In June, U.S. fatalities stood at 101 and Iraqi civilian deaths fell to 1150 and security deaths totaled just under 200. If rising casualties meant we were losing in May, do declining casualties in June mean that we are winning? I have noticed in the media coverage that the June data are being rolled into the past two months so that the unit of analysis is the "quarter," allowing the observation that the past quarter was one of the worst so far. The problem with all of this is not only that the information is open to different interpretation, but that one or three months is simply not long enough to figure out which direction a counter-insurgency effort is going.

So let me add my few bits of information, all of which is likely subject to multiple interpretations.

- Remember Al Anbar province? That's the area west of Baghdad and was known as the deadliest area of Iraq. No more. The Sunni tribes in Anbar have turned on al Qaeda which had found refuge there. The tribes figured out that al Qaeda was a bigger threat to tribal traditions and a decent life than we are. During a meeting at the Embassy with a Navy Commander serving as a Provincial Reconstruction Team (PRT) member working Anbar, we had to briefly move into a hallway after an alarm went off suggesting that a projectile of some sort might be coming in our general direction. He remarked that he was not too crazy about these alarms and was ready to get back to Anbar since things were pretty quiet there. Bottom line is that a place that was regarded as "lost" is now moving toward security and stability.

- When I first got to Baghdad in mid-March our morning security briefings usually included an item that 40-60 bodies had been found around Baghdad the day before.
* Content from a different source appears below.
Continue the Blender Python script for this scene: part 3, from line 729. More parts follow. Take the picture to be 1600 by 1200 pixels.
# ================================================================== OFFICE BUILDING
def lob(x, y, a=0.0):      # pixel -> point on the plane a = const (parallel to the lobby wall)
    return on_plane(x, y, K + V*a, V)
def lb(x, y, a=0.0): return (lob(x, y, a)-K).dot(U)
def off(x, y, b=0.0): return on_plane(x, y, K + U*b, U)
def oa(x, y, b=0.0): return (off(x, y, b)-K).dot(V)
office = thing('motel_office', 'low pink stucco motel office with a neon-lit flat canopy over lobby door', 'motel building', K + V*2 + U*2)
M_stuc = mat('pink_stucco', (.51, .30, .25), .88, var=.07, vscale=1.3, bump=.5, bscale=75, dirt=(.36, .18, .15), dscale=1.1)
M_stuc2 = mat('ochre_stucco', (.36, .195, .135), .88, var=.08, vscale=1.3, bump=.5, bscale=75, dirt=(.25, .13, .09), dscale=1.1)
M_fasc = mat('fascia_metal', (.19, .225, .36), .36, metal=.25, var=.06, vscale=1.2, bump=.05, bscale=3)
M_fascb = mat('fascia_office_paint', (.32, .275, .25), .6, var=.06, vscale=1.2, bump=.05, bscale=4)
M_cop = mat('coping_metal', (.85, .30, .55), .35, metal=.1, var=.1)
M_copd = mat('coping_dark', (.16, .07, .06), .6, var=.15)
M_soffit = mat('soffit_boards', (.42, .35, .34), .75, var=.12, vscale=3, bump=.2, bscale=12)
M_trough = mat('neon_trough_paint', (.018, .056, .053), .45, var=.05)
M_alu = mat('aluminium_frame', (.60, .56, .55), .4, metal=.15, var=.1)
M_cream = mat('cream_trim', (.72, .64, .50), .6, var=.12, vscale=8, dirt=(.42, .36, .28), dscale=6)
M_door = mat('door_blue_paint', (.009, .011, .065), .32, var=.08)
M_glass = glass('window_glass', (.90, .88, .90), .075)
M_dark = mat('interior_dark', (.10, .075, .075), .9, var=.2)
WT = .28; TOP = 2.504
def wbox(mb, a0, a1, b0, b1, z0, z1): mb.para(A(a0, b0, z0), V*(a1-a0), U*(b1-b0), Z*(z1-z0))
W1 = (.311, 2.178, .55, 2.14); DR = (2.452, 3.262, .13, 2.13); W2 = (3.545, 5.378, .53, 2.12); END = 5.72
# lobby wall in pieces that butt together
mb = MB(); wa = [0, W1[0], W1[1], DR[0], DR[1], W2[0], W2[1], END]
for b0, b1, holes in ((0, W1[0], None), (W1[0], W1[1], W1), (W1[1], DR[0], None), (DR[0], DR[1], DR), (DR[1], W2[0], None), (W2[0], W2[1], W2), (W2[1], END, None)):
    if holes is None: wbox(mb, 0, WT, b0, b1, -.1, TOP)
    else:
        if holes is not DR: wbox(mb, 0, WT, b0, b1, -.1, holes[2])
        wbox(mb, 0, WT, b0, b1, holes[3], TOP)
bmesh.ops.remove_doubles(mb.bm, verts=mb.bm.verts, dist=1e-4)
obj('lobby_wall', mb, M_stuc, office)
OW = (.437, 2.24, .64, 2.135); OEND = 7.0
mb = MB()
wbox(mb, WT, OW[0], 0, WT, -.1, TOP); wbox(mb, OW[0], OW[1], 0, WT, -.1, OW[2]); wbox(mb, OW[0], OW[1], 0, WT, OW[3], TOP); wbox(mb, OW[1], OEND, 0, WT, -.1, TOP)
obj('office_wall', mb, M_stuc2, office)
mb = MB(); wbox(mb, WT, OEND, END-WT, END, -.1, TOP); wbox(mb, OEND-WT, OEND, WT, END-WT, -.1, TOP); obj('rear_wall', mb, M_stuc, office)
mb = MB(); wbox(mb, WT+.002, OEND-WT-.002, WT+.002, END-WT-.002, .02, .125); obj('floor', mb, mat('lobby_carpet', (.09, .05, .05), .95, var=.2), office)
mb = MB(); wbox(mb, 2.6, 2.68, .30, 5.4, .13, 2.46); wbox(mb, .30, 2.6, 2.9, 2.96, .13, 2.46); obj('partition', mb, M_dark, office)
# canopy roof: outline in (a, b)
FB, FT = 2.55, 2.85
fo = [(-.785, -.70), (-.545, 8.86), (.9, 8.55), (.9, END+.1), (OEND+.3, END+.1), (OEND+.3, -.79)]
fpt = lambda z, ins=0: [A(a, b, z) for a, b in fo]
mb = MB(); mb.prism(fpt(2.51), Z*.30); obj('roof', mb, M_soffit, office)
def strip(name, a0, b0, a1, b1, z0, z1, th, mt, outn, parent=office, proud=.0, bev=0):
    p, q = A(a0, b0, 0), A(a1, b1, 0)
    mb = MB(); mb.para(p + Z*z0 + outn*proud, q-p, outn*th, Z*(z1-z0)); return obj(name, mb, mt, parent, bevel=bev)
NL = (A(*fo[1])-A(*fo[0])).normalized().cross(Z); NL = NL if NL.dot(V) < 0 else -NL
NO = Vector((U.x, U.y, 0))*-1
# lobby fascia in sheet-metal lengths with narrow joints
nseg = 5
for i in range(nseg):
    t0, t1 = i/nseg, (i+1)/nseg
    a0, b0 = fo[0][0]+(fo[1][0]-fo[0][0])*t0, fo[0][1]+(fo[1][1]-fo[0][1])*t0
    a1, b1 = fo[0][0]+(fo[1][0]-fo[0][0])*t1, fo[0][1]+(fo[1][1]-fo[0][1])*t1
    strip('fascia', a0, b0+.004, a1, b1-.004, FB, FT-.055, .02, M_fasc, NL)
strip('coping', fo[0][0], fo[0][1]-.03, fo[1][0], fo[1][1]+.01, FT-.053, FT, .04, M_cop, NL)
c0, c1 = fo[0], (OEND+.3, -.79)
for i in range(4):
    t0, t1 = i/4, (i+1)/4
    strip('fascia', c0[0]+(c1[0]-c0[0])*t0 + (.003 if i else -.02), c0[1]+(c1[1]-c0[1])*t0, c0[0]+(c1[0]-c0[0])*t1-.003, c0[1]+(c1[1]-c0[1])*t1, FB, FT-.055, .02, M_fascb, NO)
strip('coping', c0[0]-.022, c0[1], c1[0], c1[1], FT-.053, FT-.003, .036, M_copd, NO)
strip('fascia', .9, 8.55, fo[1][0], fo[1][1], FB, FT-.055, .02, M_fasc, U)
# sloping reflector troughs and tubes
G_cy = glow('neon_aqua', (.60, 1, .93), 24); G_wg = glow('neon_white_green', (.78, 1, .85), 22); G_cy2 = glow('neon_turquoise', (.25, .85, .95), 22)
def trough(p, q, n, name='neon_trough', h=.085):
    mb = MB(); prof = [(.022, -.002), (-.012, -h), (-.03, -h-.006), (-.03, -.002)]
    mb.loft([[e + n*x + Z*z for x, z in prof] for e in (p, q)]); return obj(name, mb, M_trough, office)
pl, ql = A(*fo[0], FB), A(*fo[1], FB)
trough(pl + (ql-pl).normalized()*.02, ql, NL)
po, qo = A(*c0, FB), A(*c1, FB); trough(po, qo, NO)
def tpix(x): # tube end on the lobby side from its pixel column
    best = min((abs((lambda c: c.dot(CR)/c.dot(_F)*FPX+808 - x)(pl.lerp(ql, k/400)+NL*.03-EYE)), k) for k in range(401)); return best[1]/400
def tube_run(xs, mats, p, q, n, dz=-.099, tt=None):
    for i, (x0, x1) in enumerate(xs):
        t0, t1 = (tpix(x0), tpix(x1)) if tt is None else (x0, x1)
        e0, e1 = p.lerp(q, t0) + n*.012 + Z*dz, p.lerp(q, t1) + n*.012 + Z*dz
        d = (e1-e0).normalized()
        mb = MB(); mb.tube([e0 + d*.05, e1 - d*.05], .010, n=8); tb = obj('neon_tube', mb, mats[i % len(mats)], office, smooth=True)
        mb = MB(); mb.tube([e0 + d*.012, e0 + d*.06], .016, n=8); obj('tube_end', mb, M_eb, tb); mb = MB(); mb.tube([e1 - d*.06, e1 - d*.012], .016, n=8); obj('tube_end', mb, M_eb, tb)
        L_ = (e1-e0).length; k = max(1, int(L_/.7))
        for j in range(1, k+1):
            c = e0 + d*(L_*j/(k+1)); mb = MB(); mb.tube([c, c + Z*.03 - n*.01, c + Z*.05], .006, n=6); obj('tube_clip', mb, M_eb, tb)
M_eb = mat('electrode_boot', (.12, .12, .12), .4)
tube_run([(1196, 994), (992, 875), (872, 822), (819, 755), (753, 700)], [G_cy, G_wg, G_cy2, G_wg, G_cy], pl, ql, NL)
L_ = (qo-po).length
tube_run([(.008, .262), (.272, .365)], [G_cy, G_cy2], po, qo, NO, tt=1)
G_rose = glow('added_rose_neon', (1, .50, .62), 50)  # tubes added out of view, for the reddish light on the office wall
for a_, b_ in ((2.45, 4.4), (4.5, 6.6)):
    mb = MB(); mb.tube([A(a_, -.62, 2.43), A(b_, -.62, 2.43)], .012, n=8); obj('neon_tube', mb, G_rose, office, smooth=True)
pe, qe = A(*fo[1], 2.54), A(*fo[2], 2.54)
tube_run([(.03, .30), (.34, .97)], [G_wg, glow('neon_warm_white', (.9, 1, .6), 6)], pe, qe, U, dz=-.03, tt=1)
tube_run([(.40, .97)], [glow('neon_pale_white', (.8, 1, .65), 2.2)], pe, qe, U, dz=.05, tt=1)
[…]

These would often be sectarian murders of Sunnis by Shia or vice versa. As more Baghdad neighborhoods are being secured that number each morning has fallen to 15-20.

- Downtown Baghdad has been fairly quiet with a whole month having gone by with no incidents on one of the major routes used by Coalition people to visit some of the ministries.

- While we see the news reports of a rocket and mortar attacks on the IZ, the take on them here is different than the tone I sense in the coverage. The attacks in no way interfere with the mission and the work here. There may be some inconvenience but if you happen to spend any time in a bunker waiting for the all-clear, impromptu stand-up comedy passes the time quickly.

- The finding of weapons caches, bomb factories and al Qaeda jails & torture chambers is way up. These types of discoveries occur only when local people feel fed up enough or secure enough to tip off the authorities. And the recent offensive in Diyala province east of Baghdad dislodged al Qaeda there. Let's hope they are kept out.

- The Iraqi Cabinet has approved a new law to govern the oil industry here and moved it up to debate in the Parliament. Passage will be a very big deal since it will embody an agreement on the sharing of almost all government revenues. There really are no taxes here and oil money pays for all government activity which covers most every nook and cranny of Iraqi life. We may see an Iraqi Parliament that is more capable of passing important legislation than is our own Congress.

- And we are not alone here helping the Iraqis. I have seen military, civilian contractors and private security people here from Australia, Chile, Colombia, Czech Republic, Denmark, El Salvador, Georgia, Japan, Mongolia, Nepal, New Zealand, Peru, Poland, Portugal, Romania, Singapore, Slovakia, South Africa and, of course, UK. There are a lot of Iraqi-Americans here too.

I do not know if any of these are straws in the wind and suggest longer term improvements. There is a very long way to go. However, virtually everything that we see here right now is consistent with established counter-insurgency theory. It is a day-by-day thing. There will not be some big decisive battle or moment.